What do composite basketballs offer over leather basketballs? I notice the designs are slightly different, and composite basketballs would not have to be broken in and can maintain itself better than leather basketballs during a game.

In 2006, the NBA introduced a new composite (synthetic) basketball for use during the 2006-2007 NBA Season.

Composite Basketball

Midway through the 2006-2007 season, leather basketballs were reintroduced. Players were suffering from cuts on their hands due to composite basketballs.

Leather Basketball


1 Answer 1


One reason is cost. When you're having to produce so many basketballs, finding a cheaper way to do it would make sense.

From the eHow article on basketballs (emphasis mine):

Balls that are 100 percent genuine leather are the best ones available and are used in the NBA and WNBA. Leather balls develop a broken-in feel after repeated use. This type of leather basketball should only be used on indoor courts. It is also the most expensive type of ball to purchase because it is made of genuine leather.

Synthetic or composite leather is an artificial type of material that feels like leather but is cheaper to produce. The materials are also more versatile and can be used both indoors and outdoors. Synthetic leather doesn't need to be broken in as it already has that softer feeling to it.

From Wikipedia (emphasis mine):

Balls are generally designated for indoor (generally made of leather or absorbent composites), or all-surface use (generally made of rubber or durable composites, also known as Indoor/Outdoor balls). Indoor balls tend to be considerably more expensive than all-surface balls due to cost of materials.

Through these clips, we can also see that composite balls are more durable, especially for outdoor use, which really shouldn't matter in the NBA. Their longevity compared to leather balls would also help reduce costs since replacements wouldn't be needed as frequently.

Another reason is quality.
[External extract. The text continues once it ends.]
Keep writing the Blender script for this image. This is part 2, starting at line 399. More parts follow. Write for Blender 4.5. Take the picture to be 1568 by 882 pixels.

Straight from NBA.com in 2006:

The material is a microfiber composite with moisture management that provides superior grip and feel throughout the course of a game. Additionally, the new composite material eliminates the need for a break-in period, which is necessary for the current leather ball, and achieves consistency from ball to ball.
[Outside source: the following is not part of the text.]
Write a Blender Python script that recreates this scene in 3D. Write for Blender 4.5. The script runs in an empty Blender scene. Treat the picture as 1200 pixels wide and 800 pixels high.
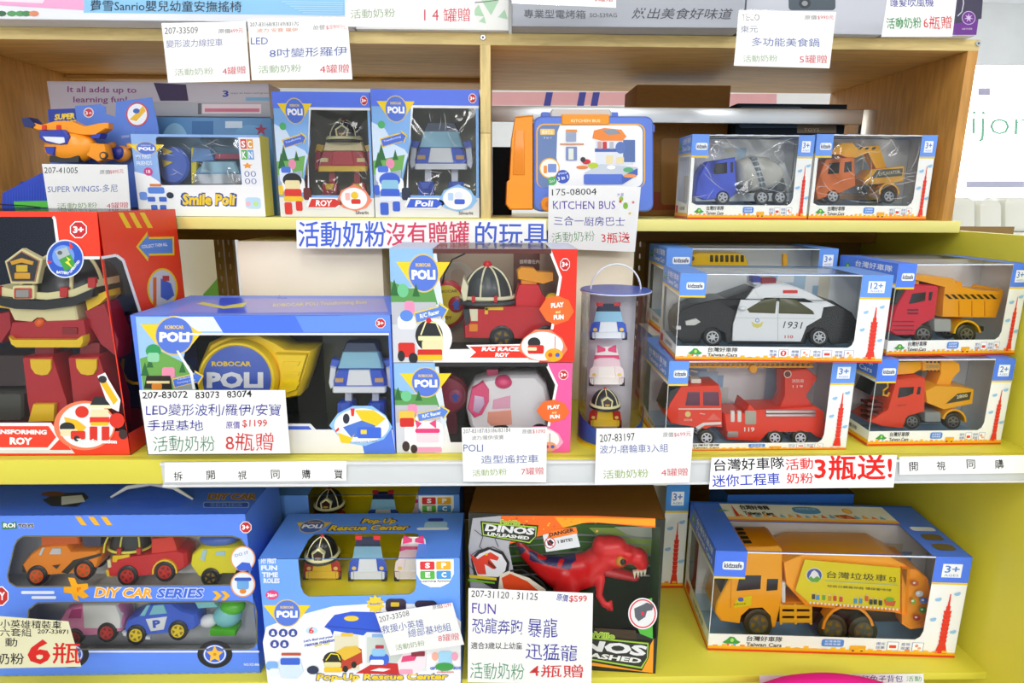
import bpy, bmesh, math, random
from mathutils import Vector as V, Matrix
from mathutils.geometry import tessellate_polygon
random.seed(7)
S = bpy.context.scene
# ---------------------------------------------------------------- camera
DC = 0.80; EYE = 1.30; FL = 740.0; PITCH = math.atan(168 / FL); YAW = math.radians(1.5); ROLL = math.radians(0.35)
cp, sp, cy, sy = math.cos(PITCH), math.sin(PITCH), math.cos(YAW), math.sin(YAW)
fwd = V((sy * cp, cy * cp, -sp)); r0 = V((cy, -sy, 0)); u0 = r0.cross(fwd)
rt = r0 * math.cos(ROLL) + u0 * math.sin(ROLL); up = u0 * math.cos(ROLL) - r0 * math.sin(ROLL)
EYEP = V((0, -DC, EYE))
cam = bpy.data.cameras.new('camera'); camo = bpy.data.objects.new('camera', cam); S.collection.objects.link(camo)
cam.sensor_width = 36; cam.lens = FL / 1200 * 36; cam.clip_start = 0.02; cam.clip_end = 60
camo.matrix_world = Matrix(((rt.x, up.x, -fwd.x, EYEP.x), (rt.y, up.y, -fwd.y, EYEP.y), (rt.z, up.z, -fwd.z, EYEP.z), (0, 0, 0, 1)))
S.camera = camo
# ---------------------------------------------------------------- light
S.view_settings.view_transform = 'Standard'; S.view_settings.look = 'None'; S.view_settings.gamma = 1
S.view_settings.use_curve_mapping = False; S.view_settings.exposure = -0.38
w = bpy.data.worlds.new('shop'); S.world = w; w.use_nodes = True
w.node_tree.nodes['Background'].inputs[0].default_value = (0.93, 0.97, 1.0, 1); w.node_tree.nodes['Background'].inputs[1].default_value = 1.15
LAMPS = ((-1.3, -1.5, .3, 1.6, 9), (0.0, -1.5, .3, 1.6, 9), (1.3, -1.5, .3, 1.6, 9), (-1.4, -4.0, .5, 1.6, 48), (0.2, -4.0, .5, 1.6, 48), (1.8, -4.0, .5, 1.6, 48), (0.4, 2.6, 2.5, .4, 30))  # the rear row is added, out of view, to light deep into the boxes
for (x, y, sx, sy_, e) in LAMPS:
    l = bpy.data.lights.new('ceiling_lamp_light', 'AREA'); l.shape = 'RECTANGLE'; l.size = sx; l.size_y = sy_; l.energy = e; l.color = (1, .985, .96)
    o = bpy.data.objects.new('ceiling_lamp_light', l); S.collection.objects.link(o); o.location = (x, y, 2.68)
cyc = S.cycles
cyc.max_bounces = 10; cyc.transparent_max_bounces = 24; cyc.glossy_bounces = 3; cyc.diffuse_bounces = 6; cyc.caustics_reflective = False; cyc.caustics_refractive = False
try:
    cyc.use_denoising = True; cyc.denoiser = 'OPENIMAGEDENOISE'; cyc.denoising_prefilter = 'ACCURATE'
except Exception: pass
# ---------------------------------------------------------------- materials
def lin(h):
    h = h.lstrip('#'); h = ''.join(c * 2 for c in h) if len(h) == 3 else h
    r = []
    for i in (0, 2, 4):
        c = int(h[i:i + 2], 16) / 255; r.append(c / 12.92 if c <= .04045 else ((c + .055) / 1.055) ** 2.4)
    return (*r, 1)
MC = {}
def mat(key):
    """'#hex' printed card, 'k#hex' moulded plastic, 'w..' wood, 'y..' painted board, 'f' clear film ..."""
    if key in MC: return MC[key]
    m = bpy.data.materials.new(key.replace('#', '_')); m.use_nodes = True; nt = m.node_tree; N = nt.nodes; L = nt.links
    b = N['Principled BSDF']; MC[key] = m
    kind, _, hx = key.partition('#')
    def noise(sc, det=4, dist=0, coord='Object', scale=None):
        tc = N.new('ShaderNodeTexCoord'); mp = N.new('ShaderNodeMapping'); n = N.new('ShaderNodeTexNoise')
        n.inputs['Scale'].default_value = sc; n.inputs['Detail'].default_value = det; n.inputs['Distortion'].default_value = dist
        if scale: mp.inputs['Scale'].default_value = scale
        L.new(tc.outputs[coord], mp.inputs[0]); L.new(mp.outputs[0], n.inputs['Vector']); return n
    def ramp(n, a, c, lo=.3, hi=.7):
        r = N.new('ShaderNodeValToRGB'); r.color_ramp.elements[0].color = a; r.color_ramp.elements[1].color = c
        r.color_ramp.elements[0].position = lo; r.color_ramp.elements[1].position = hi
        L.new(n.outputs[0], r.inputs[0]); return r
    def bump(n, st, d=.001):
        bp = N.new('ShaderNodeBump'); bp.inputs['Strength'].default_value = st; bp.inputs['Distance'].default_value = d
        L.new(n.outputs[0], bp.inputs['Height']); return bp
    if kind == 'x':            # film folds; their white glints are put into the milky colour
        out = N['Material Output']; tr = N.new('ShaderNodeBsdfTransparent'); ms = N.new('ShaderNodeMixShader'); ms.inputs[0].default_value = .5
        b.inputs['Base Color'].default_value = (.95, .96, .98, 1); b.inputs['Roughness'].default_value = .15
        L.new(tr.outputs[0], ms.inputs[1]); L.new(b.outputs[0], ms.inputs[2]); L.new(ms.outputs[0], out.inputs[0]); return m
    if kind in ('f', 'g', 's'):      # clear film / tube, wrinkled
        N.remove(b); out = N['Material Output']
        tr = N.new('ShaderNodeBsdfTransparent'); tr.inputs[0].default_value = {'f': (.985, .99, .99, 1), 'g': (.93, .94, .97, 1), 's': (1, 1, 1, 1)}[kind]
        gl = N.new('ShaderNodeBsdfGlossy'); gl.inputs['Roughness'].default_value = .06
        if hx == '1': gl.inputs['Roughness'].default_value = .1
        n = noise(11 if hx == '1' else 9, 3, 1.6 if hx == '1' else .8, scale=(1, 1, .35) if hx != '1' else (1, 1, 1)); bp = bump(n, 1.0 if hx == '1' else .25, .02 if hx == '1' else .004)
        if hx == '1': n.noise_type = 'RIDGED_MULTIFRACTAL'
        fr = N.new('ShaderNodeFresnel'); fr.inputs[0].default_value = 1.5; L.new(bp.outputs[0], fr.inputs['Normal']); L.new(bp.outputs[0], gl.inputs['Normal'])
        mx = N.new('ShaderNodeMath'); mx.operation = 'MULTIPLY'; mx.inputs[1].default_value = 1.5 if hx == '1' else .35 if kind == 's' else .6; L.new(fr.outputs[0], mx.inputs[0])
        ms = N.new('ShaderNodeMixShader'); L.new(mx.outputs[0], ms.inputs[0]); L.new(tr.outputs[0], ms.inputs[1]); L.new(gl.outputs[0], ms.inputs[2])
        L.new(ms.outputs[0], out.inputs[0]); return m
    col = lin(hx); dk = tuple(c * .86 for c in col[:3]) + (1,)
    if kind == 'e':
        b.inputs['Base Color'].default_value = col; b.inputs['Emission Color'].default_value = col; b.inputs['Emission Strength'].default_value = 6; return m
    if kind in ('w', 'wx', 'wz'):  # plywood; grain along X or Z
        n = noise(14, 7, .6, scale={'w': (1, 9, 9), 'wx': (1, 9, 9), 'wz': (9, 9, 1)}[kind]); n2 = noise(3, 2)
        r = ramp(n, tuple(c * .72 for c in col[:3]) + (1,), col, .3, .62); r2 = ramp(n2, (.86, .84, .8, 1), (1, 1, 1, 1), .35, .65)
        mm = N.new('ShaderNodeMixRGB'); mm.blend_type = 'MULTIPLY'; mm.inputs[0].default_value = 1
        L.new(r.outputs[0], mm.inputs[1]); L.new(r2.outputs[0], mm.inputs[2]); L.new(mm.outputs[0], b.inputs['Base Color'])
        L.new(bump(n, .15, .0005).outputs[0], b.inputs['Normal']); b.inputs['Roughness'].default_value = .5; return m
    if kind == 'c':  # corrugated carton
        n = noise(60, 5, 0, scale=(1, 1, 6)); L.new(ramp(n, dk, col).outputs[0], b.inputs['Base Color']); b.inputs['Roughness'].default_value = .85; return m
    n = noise({'y': 6, 't': 25}.get(kind, 18), 3); L.new(ramp(n, tuple(c * (.93 if kind == 'y' else .97) for c in col[:3]) + (1,), col).outputs[0], b.inputs['Base Color'])
    b.inputs['Roughness'].default_value = {'': .38, 'k': .28, 'y': .42, 'm': .3, 't': .55, 'r': .8}.get(kind, .4)
    b.inputs['Specular IOR Level'].default_value = {'': .4, 'k': .5, 'r': .2}.get(kind, .5)
    if kind == 'm': b.inputs['Metallic'].default_value = .9
    if kind == '': L.new(bump(noise(7, 2), .12, .002).outputs[0], b.inputs['Normal'])
    if kind == 't': b.inputs['Transmission Weight'].default_value = .0
    return m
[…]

The players disagreed with the first point made here, causing the league to revert back to leather balls. With how hard NBA players pass and shoot, it is possible that the "superior grip and feel" translated to a rougher ball that caused small cuts.

The consistency between balls without breaking them in is an improvement that theoretically would provide a more level playing field for teams. Having better consistency would reduce the number of variables that could impact game outcomes. This seems minor and relatively silly, but the league wants to ensure the only variables between games is how well a team plays; any reduction in variability outside of team skill would try to be controlled.